WARNER ROBINS, Ga. — “Now is the time,” when it comes to sharing the gospel of Christ, Shane Pruitt told Georgia Baptists Monday, Feb. 24, on the second day of the Georgia Baptist Mission Board’s Evangelism Conference. Pruitt, national Next Gen director for the North American Mission Board, stressed that believers should have a sense of urgency to tell the lost about Jesus.
Pruit was speaking to a full house of pastors, ministry leaders, and church members from across the state gathered at Central Baptist Church in Warner Robins. “We need revival,” Pruitt declared, “but our nation will not experience revival until the churches in our nation experience revival, and our churches won’t experience revival until the individuals that make up the church experience revival.” God is the source of revival, but “it comes through His people.”
Teaching from the first book of Acts, Pruitt said, “Now is the time for the gospel, because outside this campus is a hopeless world.” The world needs hope, joy, life, and peace, Pruitt asserted, “and this is what we believe. Hope has a name. .Joy has a name. Life has a name. Peace has a name… It’s the name Jesus Christ.”
Secondly, Pruitt said, “Now is the time to be the church, because God’s plan A of getting the gospel to the world is the church, and there’s no backup plan.” The church, he continued, is not a building, rather it is “people empowered by the Holy Spirit of God.” We who have the Spirit are called to be witnesses, as stated in Acts 1:8.
Finally, Pruitt concluded, “Now is the time to go.” Pruitt said the certainty of the second coming of Jesus should prompt believers to share the gospel. “Get to work, because just like Jesus came the first time, He’s coming again!”

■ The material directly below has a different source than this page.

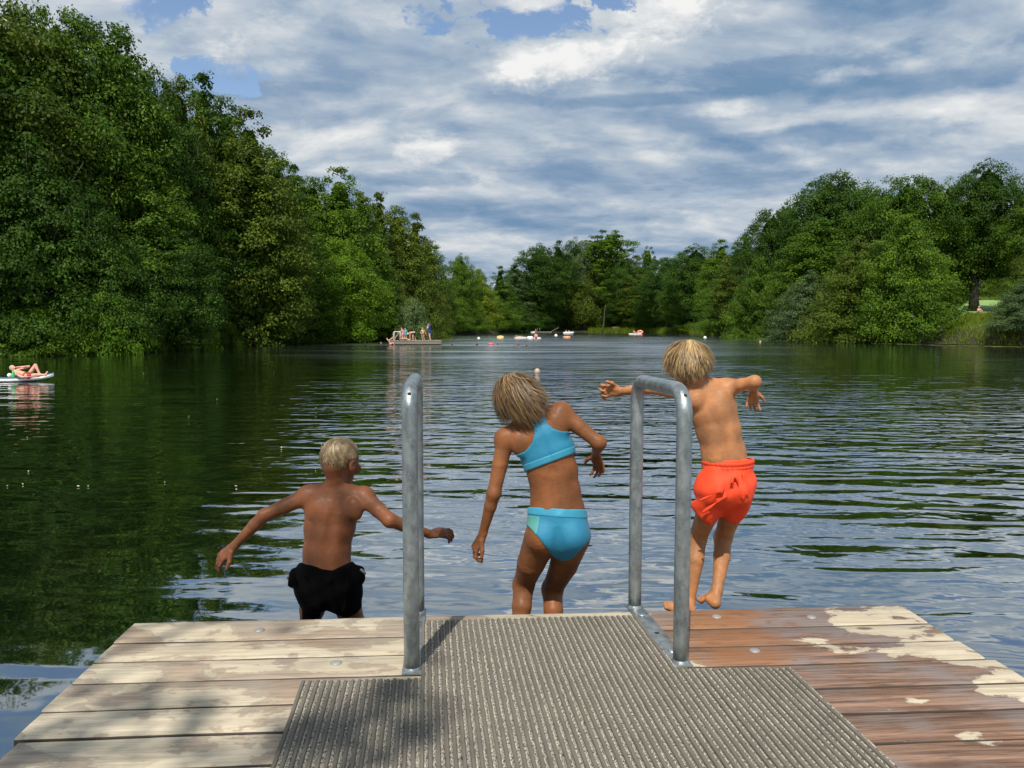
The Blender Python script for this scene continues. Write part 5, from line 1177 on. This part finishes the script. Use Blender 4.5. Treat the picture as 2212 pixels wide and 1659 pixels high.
def paddler():
    a = G(-55, 826, 0); b = G(104, 822, 0); b = b + [.0, .3, 0]
    board('paddle_board', 'light blue inflatable paddle board carrying a lying man at the left edge', a, b, .80, PV['white'], pad=PV['blue'])
    d = G(50, 825, 0)[1] + .05
    q = lambda cx, cy, dd=0.: P(cx * .08465, 749 + cy * .08465, d + dd)
    J = dict(head=q(330, 560, .0), neck=q(372, 640), shl=q(395, 690, -.12), shr=q(440, 600, .18), ell=q(560, 770, -.25), elr=q(740, 500, .15), wrl=q(700, 770, -.22), wrr=q(450, 520, .02), hpl=q(690, 745, -.1), hpr=q(730, 735, .12), knl=q(960, 720, -.1), knr=q(905, 470, .14), anl=q(1160, 720, -.08), anr=q(1010, 700, .12), tol=q(1210, 640, -.08), tor=q(1080, 730, .12))
    figure('man in red shorts lying on the paddle board with one knee up', J, PALE2, HR['blond'], None, [('shorts', FAB['red'], q(700, 745), q(790, 740, -.05), .13, .010)], h=.010, loc=(q(600, 760)[0], d, .13), s=.82, hd=(.6, -.3, .8))
    mb = MB(); c = q(345, 800, -.3); c[2] = .145; mb.lathe(c, [(0, 0), (.038, .002), (.04, .02), (.04, .13), (.03, .165), (.014, .185), (.014, .21), (.018, .212), (.018, .235), (0, .236)], 14); tag(mb.build('bottle', simple('green_plastic', (.05, .45, .12), .3), loc=c), 'green bottle standing on the paddle board', 'bottle')
    mb = MB(); c = q(250, 800, -.2); mb.lathe([c[0], c[1], .145], [(0, 0), (.04, .01), (.065, .05), (.065, .075), (.045, .115), (0, .13)], 14); tag(mb.build('ball', PV['white'], loc=(c[0], c[1], .145)), 'white ball on the left end of the paddle board', 'ball')
    mb = MB(); c = q(800, 790, -.27); mb.box([c[0], c[1], .165], (.42, .10, .02), bev=.008); tag(mb.build('towel', FAB['pink'], loc=(c[0], c[1], .147)), 'folded red towel beside the lying man', 'towel')
paddler()
def distant():
    q = lambda cx, cy, d: P(1048.6 + cx * .1693, 696.6 + cy * .1693, d)
    g = G(1125, 731.5, 0); x, y = g[0], g[1]; v = lambda dx, dy, z: np.array([x + dx, y + dy, z])
    board('airbed', 'pale airbed with a bather lying on it, far out', v(-.95, 0, 0), v(.95, .1, 0), .75, PV['white'], .18, .02, 'airbed')
    figure('bather in turquoise shorts lying on the far airbed', dict(head=v(-.75, 0, .42), neck=v(-.62, 0, .36), shl=v(-.52, -.16, .30), shr=v(-.52, .16, .30), ell=v(-.7, -.25, .2), elr=v(-.7, .25, .2), wrl=v(-.9, -.15, .2), wrr=v(-.9, .15, .2), hpl=v(.05, -.1, .28), hpr=v(.05, .1, .28), knl=v(.5, -.1, .22), knr=v(.5, .1, .22), anl=v(.9, -.1, .2), anr=v(.9, .1, .2)), PALE2, HR['brown'], None, [('shorts', FAB['teal'], v(.05, 0, .28), v(.3, 0, .26), .17, .015)], h=.02, hd=(-1, 0, 0))
    g = G(1157.8, 732.5, 0); x, y = g[0], g[1]
    figure('dark-haired bather sitting upright in a white ring, far out', dict(head=v(0, 0, .82), neck=v(0, 0, .68), shl=v(-.18, 0, .6), shr=v(.18, 0, .6), ell=v(-.28, 0, .36), elr=v(.28, 0, .36), wrl=v(-.25, -.15, .18), wrr=v(.25, -.15, .18), hpl=v(-.1, 0, .12), hpr=v(.1, 0, .12), knl=v(-.18, -.4, .14), knr=v(.18, -.4, .14), anl=v(-.18, -.6, -.1), anr=v(.18, -.6, -.1)), PALE2, HR['dark'], None, [('shorts', FAB['black'], v(-.05, 0, .12), v(.05, 0, .12), .2, .015)], h=.02)
    a = G(1157, 720.0, 0); b = P(1192, 719, a[1]); b[1] = a[1] + .4; b[2] = 0
    jetty('diving_jetty', 'far jetty with a small metal frame at its left end', a, b, 2.2, .50, .22, (.05, .5, .95))
    mb = MB(); e = P(1203, 709.5, b[1] + .8); mb.box(((b + e) / 2) * [1, 1, 0] + [0, .4, 1.0], (np.linalg.norm((e - b)[:2]) + .6, 1.0, .09), ax=[unit([e[0] - b[0], 0, .85]), [0, 1, 0], unit([-.85, 0, e[0] - b[0]])]); tag(mb.build('gangway', DECKW, loc=(b[0], b[1], .5), smooth=False), 'sloping gangway at the right end of the far jetty', 'gangway')
    r_ = empty('ladder_rail', (a[0] + .8, a[1], .5), 'grey metal ladder frame on the far jetty', 'handrail')
    for s in (0, .7):
        mb = MB(); o = np.array([a[0] + .5 + s, a[1] + .1, .5]); mb.tube([o + [0, 0, -.5], o + [0, 0, .95], o + [0, .1, 1.], o + [0, .6, 1.0], o + [0, .65, .9], o + [0, .65, 0]], .04, 8); mb.build('hoop', GALV, r_)
    x, y = a[0] - .45, a[1] - .2
    pod('swim_float', 'white inflatable at the end of the far jetty', 1151.5, 719.4, (.75, .5, .30), PV['white'], 'float', .2)
    x, y = a[0] + .05, a[1] + .35; z0 = .5
    figure('child sitting on the left end of the far jetty', dict(head=v(0, 0, z0 + .72), neck=v(0, 0, z0 + .58), shl=v(-.15, 0, z0 + .5), shr=v(.15, 0, z0 + .5), ell=v(-.22, -.1, z0 + .3), elr=v(.22, -.1, z0 + .3), wrl=v(-.14, -.25, z0 + .18), wrr=v(.14, -.25, z0 + .18), hpl=v(-.1, 0, z0 + .1), hpr=v(.1, 0, z0 + .1), knl=v(-.1, -.36, z0 + .12), knr=v(.1, -.36, z0 + .12), anl=v(-.1, -.42, z0 - .2), anr=v(.1, -.42, z0 - .2)), TANF, HR['brown'], None, [('shorts', FAB['brown'], v(0, 0, z0 + .1), v(0, -.1, z0 + .1), .16, .015)], h=.022, s=.95, hd=(0, -1, 0))
    g = G(1228, 720.9, 0); x, y = g[0], g[1] ; rt = empty('dinghy', (x, y, 0), 'white inflatable dinghy with two children aboard by the far shore', 'inflatable boat')
    mb = MB(); pts = [np.array([x + 1.25 * math.cos(t) * (1 if abs(math.cos(t)) < .9 else 1), y + .62 * math.sin(t), .22 + .10 * max(0, math.cos(t))]) for t in np.linspace(0, 2 * math.pi, 33)]; mb.tube(pts, .24, 10, caps=False); mb.build('tube', PV['white'], rt)
    mb = MB(); mb.lathe((x, y, .06), [(0, 0), (.62, 0), (.62, .05), (0, .05)], 20); mb.build('floor', PV['blue'], rt)
    for i, (dx, hm, sk, lab) in enumerate(((-.62, 'brown', PALE2, 'left one of the two children in the white dinghy'), (.12, 'dark', PALE, 'right one of the two children in the white dinghy'))):
        xx = x + dx; w = lambda a_, b_, c_: np.array([xx + a_, y + b_, c_])
        figure(lab, dict(head=w(0, 0, .92), neck=w(0, 0, .78), shl=w(-.16, 0, .68), shr=w(.16, 0, .68), ell=w(-.26, -.1, .48), elr=w(.26, -.1, .48), wrl=w(-.2, -.3, .4), wrr=w(.2, -.3, .4), hpl=w(-.1, 0, .22), hpr=w(.1, 0, .22), knl=w(-.1, -.36, .36), knr=w(.1, -.36, .36), anl=w(-.1, -.5, .14), anr=w(.1, -.5, .14)), sk, HR[hm], 'children in the white dinghy', [('shorts', FAB['teal' if i else 'red'], w(0, 0, .22), w(0, -.1, .22), .17, .015)], h=.022, hd=(0, -1, 0))
    g = G(1372, 722.8, 0); x, y = g[0], g[1]; board('paddle_board', 'white board far out by the shore carrying a bather and a red ring', v(-1.5, 0, 0), v(1.55, .1, 0), .9, PV['white'], .26, .05)
    figure('bather half lying on the far white board next to a red ring', dict(head=v(-.30, 0, .95), neck=v(-.26, 0, .80), shl=v(-.36, -.1, .72), shr=v(-.10, .1, .72), ell=v(-.5, -.2, .5), elr=v(.1, .1, .5), wrl=v(-.55, -.2, .30), wrr=v(.2, -.1, .35), hpl=v(.02, -.1, .36), hpr=v(.05, .1, .36), knl=v(.4, -.12, .55), knr=v(.45, .1, .5), anl=v(.75, -.12, .30), anr=v(.8, .1, .3)), PALE2, HR['blond'], None, [('shorts', FAB['red'], v(.02, 0, .36), v(.2, 0, .42), .18, .015)], h=.022, hd=(0, -1, 0))
    # bench on the far bank
    p = P(1331, 711, 247); x, y = p[0], p[1]; zb = gz(x, y); zb = min(zb, 1.0); rt = empty('bench', (x, y, zb), 'weathered wooden bench on the far shore between reeds', 'bench'); mt = simple('bench_wood', (.28, .22, .15), .8, var=.3)
    mb = MB(); mb.box((x, y, zb + .55), (2.3, .6, .12), bev=.02); mb.build('seat', mt, rt, smooth=False)
    mb = MB(); mb.box((x, y + .30, zb + .98), (2.3, .10, .50), bev=.02); mb.build('backrest', mt, rt, smooth=False)
    for s in (-.9, .9): mb = MB(); mb.box((x + s, y, zb + .25), (.18, .5, .49)); mb.build('leg', mt, rt, smooth=False)
    # person by the meadow tree
    p = P(2114, 690, 90); x, y = p[0], p[1]; z0 = gz(x, y)
    figure('small pink-skinned person crouching by the thick trunk on the meadow', dict(head=v(-.02, 0, z0 + .80), neck=v(-.03, 0, z0 + .68), shl=v(-.17, 0, z0 + .6), shr=v(.15, 0, z0 + .6), ell=v(-.26, -.15, z0 + .4), elr=v(.26, -.15, z0 + .4), wrl=v(-.1, -.35, z0 + .38), wrr=v(.1, -.35, z0 + .38), hpl=v(-.1, 0, z0 + .16), hpr=v(.1, 0, z0 + .16), knl=v(-.14, -.35, z0 + .42), knr=v(.14, -.35, z0 + .42), anl=v(-.1, -.3, z0 + .04), anr=v(.12, -.3, z0 + .04)), PALE2, HR['grey'], None, [('shorts', FAB['white'], v(0, 0, z0 + .16), v(0, -.1, z0 + .2), .17, .015)], h=.02, hd=(0, -1, 0))
distant()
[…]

As long as Jesus tarries his coming you have an opportunity to be a church that shares the gospel, but the moment the trumpet blasts and Jesus comes back, it’s too late.”
Pruitt asked his listeners to come forward and pray. "Every great evangelism movement starts with a prayer movement. Every great revival and spiritual awakening starts with a prayer movement."
Earlier, attendees also heard from Kie Bowman, senior pastor emeritus at Hyde Park Baptist Church in Austin, Texas, about the necessity of praying for the lost. Using the Apostle Pauls’ prayer for the lost recounted in Romans 10:1 as a model, Bowman said believers should pray with a “burning passion.”
“Paul is saying I care about these people, I care that they come to Christ… If you care,” Bowman said, “it will lead to prayer.”
Bowman’s second point is that believers should pray for the lost with “a bold intercession.” He told his listeners, “You’re never more like Jesus than when you’re praying for other people.” The Bible says Jesus ever lives to make intercession for us. “That’s His full-time job,” Bowman said. “Prayer moves the hand that moves the world, and there is a power in prayer that most of us in this room have never tapped into."
Bowman ended by praying over and for those gathered, asking, “Let Georgia be the epicenter of the next great spiritual awakening.”
Attendees also had another opportunity earlier in the morning to attend one of ten breakouts focused on specific challenges around evangelism.
The GBMB will hold another Evangelism Conference on Monday, Nov. 10, prior to the 2025 annual meeting of the Georgia Baptist Convention to be held at First Baptist Church Atlanta.